Merabishvili: Effectiveness of Russian Spies in Georgia Minimal
Spies working for the Russian intelligence are still operating in Georgia, but they are under counter-intelligence agency’s surveillance and their effectiveness is now minimal, Vano Merabishvili, the Georgian interior minister, said in an interview with Ekho Moskvy radio station on July 6.
“Not all agents working for Russia have been arrested; they are under our surveillance; we are monitoring their actions, plans and I am satisfied with the work of our counter-intelligence,” Merabishvili said.
He said that after a major crackdown on spy networks last autumn, “it became harder for the Russian agents to work in Georgia”, as they had been left with less space for maneuvering.
“We have closed their important channels of receiving information,” Merabishvili said.
“Effectiveness of old [spy] networks are now already minimal… The Russian intelligence, including GRU [Russia’s military intelligence] are working actively to create new spy networks, because they understood that the old ones have collapsed, but setting up new networks is very difficult,” he added.

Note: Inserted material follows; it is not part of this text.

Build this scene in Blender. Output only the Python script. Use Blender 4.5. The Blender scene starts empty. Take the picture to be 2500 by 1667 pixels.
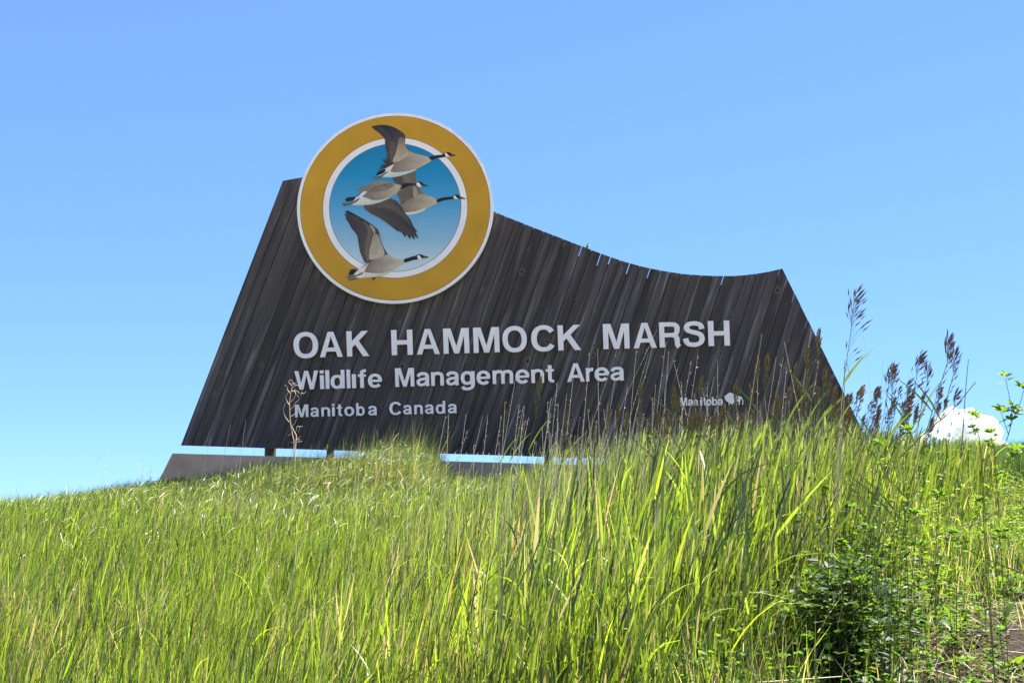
import bpy, math, random
import numpy as np
from mathutils import Vector, Matrix, noise as mnoise
from mathutils.geometry import tessellate_polygon

rnd = random.Random(7)
rng = np.random.default_rng(7)
S = bpy.context.scene
C = S.collection

# ---------------------------------------------------------------- camera, sky, sun, exposure
F = 2900.0                      # focal length in pixels of a 2500 px wide picture
PITCH = math.radians(9.0)
CZ = 1.2                        # eye height, a low stance at the foot of the bank
cam = bpy.data.cameras.new('camera')
cam.sensor_width = 36.0
cam.lens = F / 2500.0 * 36.0
cam.clip_start = 0.05
cam.clip_end = 30000.0
cam_o = bpy.data.objects.new('camera', cam)
C.objects.link(cam_o)
cam_o.location = (0, 0, CZ)
cam_o.rotation_euler = (math.pi / 2 + PITCH, 0, 0)
S.camera = cam_o

SUN_EL = math.radians(60)
SUN_AZ = math.radians(52)       # from straight ahead (+Y), positive to the right
world = bpy.data.worlds.new('World')
S.world = world
world.use_nodes = True
wn = world.node_tree.nodes
wl = world.node_tree.links
wn.clear()
w_out = wn.new('ShaderNodeOutputWorld')
w_bg = wn.new('ShaderNodeBackground')
w_sky = wn.new('ShaderNodeTexSky')
w_sky.sky_type = 'NISHITA'
w_sky.sun_disc = False
w_sky.sun_elevation = SUN_EL
w_sky.sun_rotation = SUN_AZ
w_sky.altitude = 200
w_sky.air_density = 0.6
w_sky.dust_density = 0.0
w_sky.ozone_density = 3.0
w_tint = wn.new('ShaderNodeMix')
w_tint.data_type = 'RGBA'
w_tint.blend_type = 'MULTIPLY'
w_tint.inputs['Factor'].default_value = 1.0
w_tint.inputs[7].default_value = (0.63, 1.0, 1.50, 1)
w_gam = wn.new('ShaderNodeGamma')          # a clear even summer sky: softer fall-off to the horizon
w_gam.inputs[1].default_value = 0.52
wl.new(w_sky.outputs[0], w_gam.inputs[0])
wl.new(w_gam.outputs[0], w_tint.inputs[6])
wl.new(w_tint.outputs[2], w_bg.inputs[0])
w_bg.inputs[1].default_value = 0.074
wl.new(w_bg.outputs[0], w_out.inputs[0])

sun = bpy.data.lights.new('sun', 'SUN')
sun.energy = 5.0
sun.angle = math.radians(0.5)
sun.color = (1.0, 0.95, 0.87)
sun_o = bpy.data.objects.new('sun', sun)
C.objects.link(sun_o)
sdir = Vector((math.sin(SUN_AZ) * math.cos(SUN_EL), math.cos(SUN_AZ) * math.cos(SUN_EL), math.sin(SUN_EL)))
sun_o.rotation_euler = sdir.to_track_quat('Z', 'Y').to_euler()

S.view_settings.view_transform = 'Standard'
S.view_settings.look = 'None'
S.view_settings.exposure = 2.3
S.view_settings.gamma = 1.0
S.view_settings.use_curve_mapping = False
S.cycles.max_bounces = 8
S.cycles.transparent_max_bounces = 4

# ---------------------------------------------------------------- helpers
def ray(px, py):
    r, u = (px - 1250.0) / F, (833.5 - py) / F
    return Vector((r, math.cos(PITCH) - u * math.sin(PITCH), math.sin(PITCH) + u * math.cos(PITCH)))

def at(px, py, Y):
    """the point at distance Y in front of the camera that shows at this place of the picture"""
    d = ray(px, py)
    return Vector((0, 0, CZ)) + d * (Y / d.y)

def tag(o, label=None, cat=None, group=None, kind=None):
    if label: o['label'] = label
    if cat: o['category'] = cat
    if group: o['group'] = group
    if kind: o['kind'] = kind
    return o

def empty(name, loc):
    o = bpy.data.objects.new(name, None)
    C.objects.link(o)
    o.location = loc
    o.empty_display_size = 0.1
    return o

def put(name, me, parent=None, mats=None):
    """link a mesh given in world coordinates; a child keeps its place under its parent"""
    o = bpy.data.objects.new(name, me)
    C.objects.link(o)
    if mats:
        for m in (mats if isinstance(mats, (list, tuple)) else [mats]):
            me.materials.append(m)
    if parent is not None:
        o.parent = parent
        off = Vector(parent.location)
        p = parent.parent
        while p is not None:
            off += Vector(p.location); p = p.parent
        if off.length > 0:
            me.transform(Matrix.Translation(-off))
    return o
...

On July 6 court in Georgia’s Black Sea town of Batumi found nine men, including three Russian citizens, guilty of espionage against Georgia and sentenced them to lengthy prison terms. Two Russian citizens and four Georgians were sentenced to eleven years in prison; one Georgian citizen was jailed for 13 years and six months and one Georgian and one Russian citizen, Yuri Skrilnikov, were sentenced to 14 years in jail.
All of them, except of Skrilnikov, were arrested last autumn as part of, what the Georgian Interior Ministry said, was undercover operation against the Russian spy network.
Skrilnikov was arrested in May, 2010 over separate charges, involving currency forgery; in that case he was found guilty by the court in Batumi in October, 2010 and sentenced to 18 years in prison. At the time the Russian Foreign Ministry condemned the verdict as "yet another provocation against the Russian citizen" who in the past served in now already closed down Russian military base in Batumi.
The court ruling in Batumi and Merabishvili’s remarks were made hours before police arrested five photojournalists in Tbilisi overnight on Thursday – one, working for The Associated Press, was released shortly after the noon on July 7 without being charged. Other four were charged with espionage, but the Interior Ministry has not released other details and lawyers declined to speak on details because cases have been classified as secret.